After the AD 430s, some gold imperial issues did arrive in Britain. Alongside these official pieces are several barbarian and pseudo-imperial pieces, copies of official coins made by various barbarian tribes on the Continent, notably the Visigoths and Franks (Abdy and Williams 2006, 114-51). Bland and Loriot list a significant number of pieces from the second half of the 5th century into the 8th century (Bland and Loriot 2010, 84-85, table 32). Many of these gold coins were re-purposed as jewellery and a number come from graves (Abdy and Williams 2006, 23-29, nos 6-47; Abdy 2009b; 2009c). That the term solidus was still current in Britain in the 5th century is shown by its use in a letter written by St Patrick (Patrick, Epistola 14: 'mittunt viros sanctos idoneos ad Francos et ceteras gentes cum tot milia solidorum ad redimendos captivos baptizatos'/'they send suitable holy men to the Franks and other peoples with so many thousand solidi to ransom baptised captives.', Hood 1978, 37 and 57).

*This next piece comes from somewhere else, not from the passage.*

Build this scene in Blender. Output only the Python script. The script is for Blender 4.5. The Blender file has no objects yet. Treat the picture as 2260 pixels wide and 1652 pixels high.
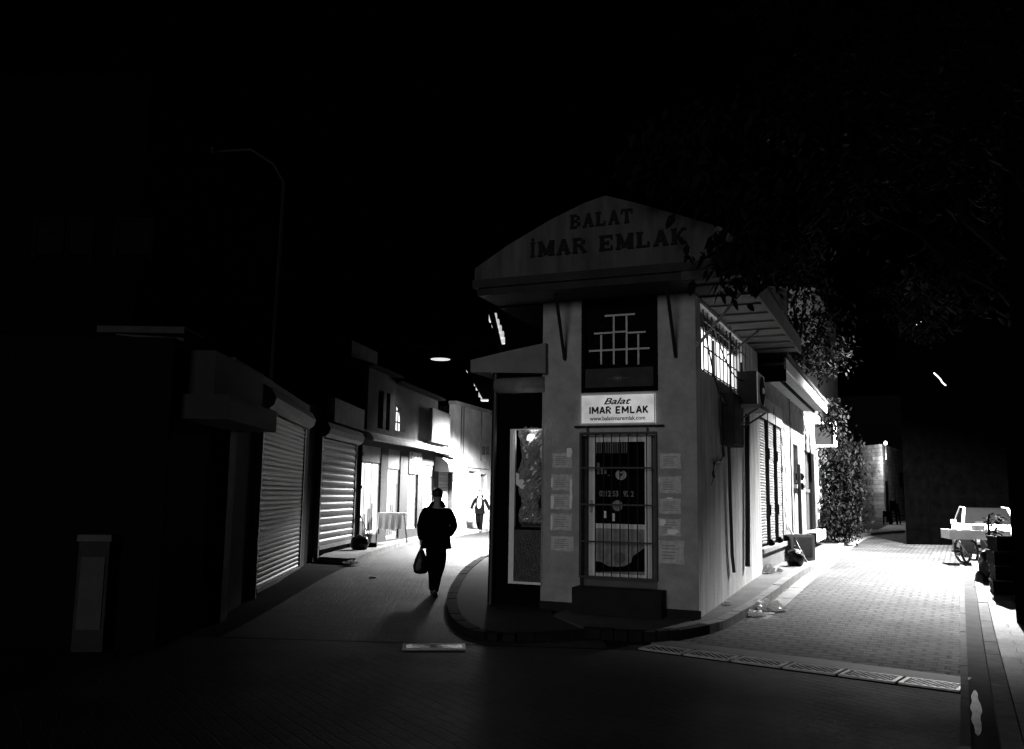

There are two hoards that date to the later 5th century. One, the Oxborough hoard from Suffolk, can be dated to around AD 475 or later and comprises three coin pendants, one with a silver denarius of Severus Alexander (AD 222-35) and two with late Roman solidi of Severus III (c.AD 461) and Julius Nepos (c.AD 474-5) (Abdy 2009b; 2009c). The Patching hoard, found in West Sussex, consists of 13 imperial and 10 Visigothic solidi, 3 miliarenses, 23 imperial and 3 Visigothic siliquae and one Roman Republican denarius. In addition, the hoard contained 54 pieces of scrap silver and two gold rings (White 1998; White et al. 1999; Orna-Ornstein 2009; Abdy and Williams 2006; Abdy 2009c). It has been argued that the Patching Hoard marks the ultimate transition from Roman Britain, where coins were specific to financial transactions, to that of a bullion-using society (Abdy and Williams 2006).

There were no bronze coins in the Patching hoard and indeed barely any base-metal coins arrive in Britain after the nummi of Valentinian III mentioned above (Byzantine bronze coins do start to arrive after the monetary reforms of Anastasius in AD 498. See Moorhead 2009). A single later 5th-century bronze piece of Odovacar, struck in Rome c.AD 489-91, was found in a Saxon grave at Barfreston in Kent in the 19th century (Abdy and Williams 2006, 40, no. 122; Moorhead 2009, 269, no. 3). This absence of bronze coins does strengthen the idea that the tri-metallic currency system was no longer used. It should be noted that finds of late Roman bronze coins at Wroxeter and other post-Roman British sites have been used to argue for the continued use of coinage in the early Anglo-Saxon period, although the archaeological contexts can be disputed and the presence of coins in the archaeological record does not necessarily imply their use in anything approaching a monetary economy (Dark 1994, 200-6; 2000, 143-4; Reece 2002, 63-6; Williams 2010, 56). Finally, although finds of later copper Byzantine coins in Britain show that base metal coins did arrive on these shores in the 6th and 7th centuries, there is no reason to believe that these coins served an economic function in Early Medieval Britain (Moorhead 2009; Morrison 2014). Indeed, the evidence suggests that coin use, in whatever form it took in Roman Britain, had dwindled by the early 5th century, although vestiges of it might have survived until as late as c.AD 430.